Hochul wants to build housing on SUNY campuses. How will that work?

State university faculty and administrators are cautiously optimistic about the governor’s proposal to build housing on state-owned land.

Gov. Kathy Hochul delivers remarks at SUNY Chancellor John King’s State of the University address.

Gov. Kathy Hochul delivers remarks at SUNY Chancellor John King’s State of the University address. Darren McGee/ Office of Governor Kathy Hochul

Gov. Kathy Hochul’s latest housing plan left many in the policy and education space intrigued. During her State of the State address, she brought up a new proposal to build 15,000 new units on underutilized state-owned property, including State University of New York buildings as one of the options – leading some to wonder what that would look like and how it would work. 

Last July, after the state Legislature rejected her ambitious housing agenda, Hochul issued an executive order calling on the state to identify public property that could be used for housing development. In her latest budget proposal, Hochul outlined a $500 million allocation to “unlock development potential” of certain state-owned buildings or properties. 

Like the City University of New York, SUNY has had financial issues recently, raising questions about the continued sustainability of some campuses. SUNY Fredonia and SUNY Potsdam have had to cut programs and rethink staffing due to growing deficits, and some faculty and students fear that the universities may eventually have to shut down. Those fears were heightened after the College of Saint Rose, a private college in Albany, announced last month that it would shut down.

If New Yorkers and students at state universities see housing projects crop up at a dormant science hall, for example, will that help or hurt them?

“I wanna hear more about this proposal, I think it may be a case where some campuses depending on their location and the footprint they have in terms of land, there might be an opportunity for it to be used for some housing,” said Frederick Kowal, the president of United University Professions, the union representing SUNY faculty and professional staff.

Kowal said that faculty and staff could benefit if housing prices fall in college towns and suggested setting aside some of the new housing for SUNY employees. “We know that there are some recruitment and retention issues in terms of bringing in faculty and professional staff, especially at places where the standard of living has become very high and expensive like at New Paltz,” he said. “Perhaps some of that housing could be provided for new faculty and faculty with young families where they may not otherwise be able to take a job at a campus.”

For now, it’s still unclear exactly what the housing initiative will look like. Justin Henry, a spokesperson for Hochul, said that a request for proposals of eligible sites would be released in the coming months. 

Lawmakers said they were also left in the dark about the plan, only learning about it for the first time during the State of the State address. “I have not seen the details of it but I am intrigued and need to find out what they’re looking at,” said Assembly Member Pat Fahy, chair of the Assembly Higher Education Committee.

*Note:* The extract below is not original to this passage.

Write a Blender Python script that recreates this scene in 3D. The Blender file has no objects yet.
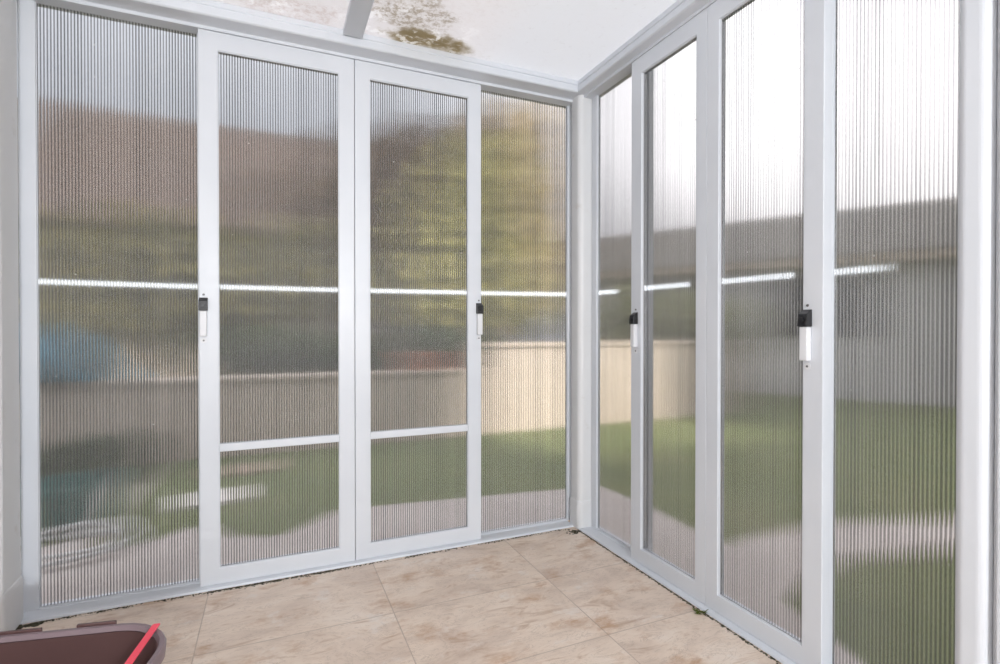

In her budget proposal, Hochul listed SUNY Farmingdale and SUNY Stony Brook as two campuses that could develop housing and community amenities. The proposal would authorize SUNY’s Board of Trustees to develop 8.7 acres of SUNY Farmingdale’s campus and 10 acres of SUNY Stony Brook’s Southampton campus.

Trustees would be able to lease land to a developer for 99 years. In SUNY Farmingdale’s case, the lease would be earmarked for the Farmingdale State Development Corporation with no public bidding process. The leases would be subject to approval from the offices of the Director of the Division of Budget, the state attorney general and the state comptroller. Profits from the lease would need to be used for the benefit of the campuses.

Building housing on college campuses is not an entirely new idea. Broadview, a 220-unit retirement community, opened in December at SUNY Purchase in Westchester County. The housing complex sends the university up to $2 million in annual lease fees and 75% of that goes towards student scholarships while 25% goes to faculty recruitment. 

There was also a push to temporarily house migrants and asylum seekers on SUNY campuses last summer, though public disapproval killed any appetite for the plan. 

SUNY spokesperson Lane Filler said that the state's higher education apparatus does not yet have specific details about how Hochul’s plan will impact its properties. But that doesn’t mean SUNY isn’t thinking about it. “SUNY has a couple campuses that have been working with their local communities to think about housing opportunities, and those campuses are in communication with the Governor’s Office about opportunities to help meet the Governor’s housing objectives,” Filler said in a statement.